### [Records for the exercise]
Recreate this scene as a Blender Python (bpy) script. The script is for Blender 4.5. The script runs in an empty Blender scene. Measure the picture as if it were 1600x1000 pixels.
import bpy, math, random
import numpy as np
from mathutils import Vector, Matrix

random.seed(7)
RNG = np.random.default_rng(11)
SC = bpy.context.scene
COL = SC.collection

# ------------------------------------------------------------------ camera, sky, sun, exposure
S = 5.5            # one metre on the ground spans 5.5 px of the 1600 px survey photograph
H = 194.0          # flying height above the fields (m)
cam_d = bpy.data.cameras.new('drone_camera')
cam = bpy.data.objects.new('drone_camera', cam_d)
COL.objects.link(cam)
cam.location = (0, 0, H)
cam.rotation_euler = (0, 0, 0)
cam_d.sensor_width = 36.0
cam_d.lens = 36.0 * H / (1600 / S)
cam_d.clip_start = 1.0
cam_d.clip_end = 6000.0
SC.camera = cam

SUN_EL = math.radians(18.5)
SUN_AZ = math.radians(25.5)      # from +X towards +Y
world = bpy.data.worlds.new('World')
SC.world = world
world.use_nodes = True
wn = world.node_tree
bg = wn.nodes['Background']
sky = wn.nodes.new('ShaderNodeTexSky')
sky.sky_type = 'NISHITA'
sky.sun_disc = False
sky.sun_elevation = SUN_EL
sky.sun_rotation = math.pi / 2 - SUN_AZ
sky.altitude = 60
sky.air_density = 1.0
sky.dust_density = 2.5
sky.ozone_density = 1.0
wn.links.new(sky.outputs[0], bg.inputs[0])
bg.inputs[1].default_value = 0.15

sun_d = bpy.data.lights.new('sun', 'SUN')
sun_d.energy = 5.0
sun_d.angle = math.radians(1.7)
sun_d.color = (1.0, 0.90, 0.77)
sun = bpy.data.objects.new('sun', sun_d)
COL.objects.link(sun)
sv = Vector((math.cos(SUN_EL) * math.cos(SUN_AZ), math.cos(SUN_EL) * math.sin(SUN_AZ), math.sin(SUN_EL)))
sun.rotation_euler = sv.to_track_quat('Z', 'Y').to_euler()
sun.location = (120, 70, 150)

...

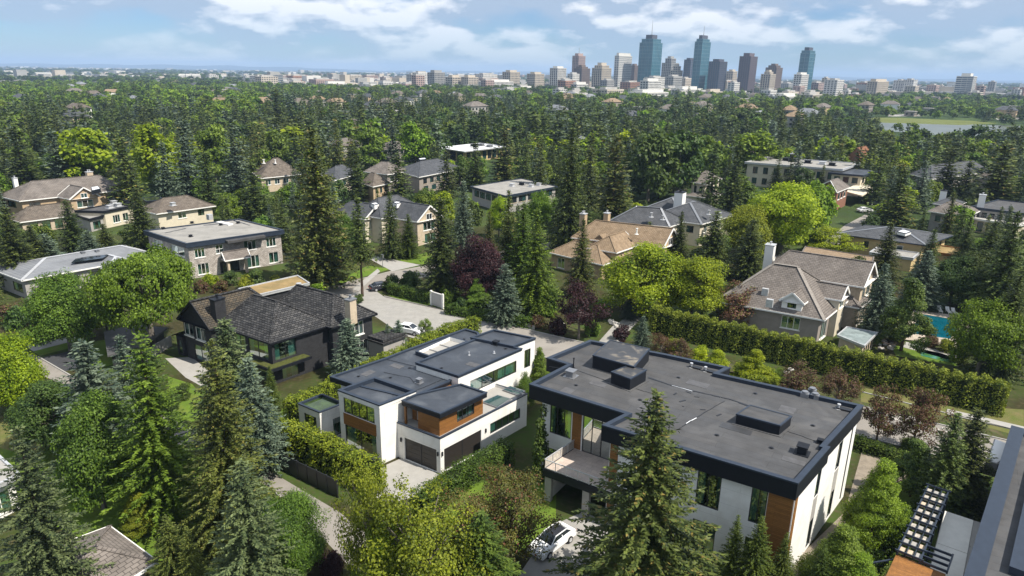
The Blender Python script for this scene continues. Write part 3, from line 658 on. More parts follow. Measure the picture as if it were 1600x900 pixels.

### [What is required]
In the data above, find the line that contains "Recreate this scene" and the line that contains "SC.camera = cam". Repeat exactly those lines and every line between them, and only those.

### [Finished answer]
Recreate this scene as a Blender Python (bpy) script. The script is for Blender 4.5. The script runs in an empty Blender scene. Measure the picture as if it were 1600x1000 pixels.
import bpy, math, random
import numpy as np
from mathutils import Vector, Matrix

random.seed(7)
RNG = np.random.default_rng(11)
SC = bpy.context.scene
COL = SC.collection

# ------------------------------------------------------------------ camera, sky, sun, exposure
S = 5.5            # one metre on the ground spans 5.5 px of the 1600 px survey photograph
H = 194.0          # flying height above the fields (m)
cam_d = bpy.data.cameras.new('drone_camera')
cam = bpy.data.objects.new('drone_camera', cam_d)
COL.objects.link(cam)
cam.location = (0, 0, H)
cam.rotation_euler = (0, 0, 0)
cam_d.sensor_width = 36.0
cam_d.lens = 36.0 * H / (1600 / S)
cam_d.clip_start = 1.0
cam_d.clip_end = 6000.0
SC.camera = cam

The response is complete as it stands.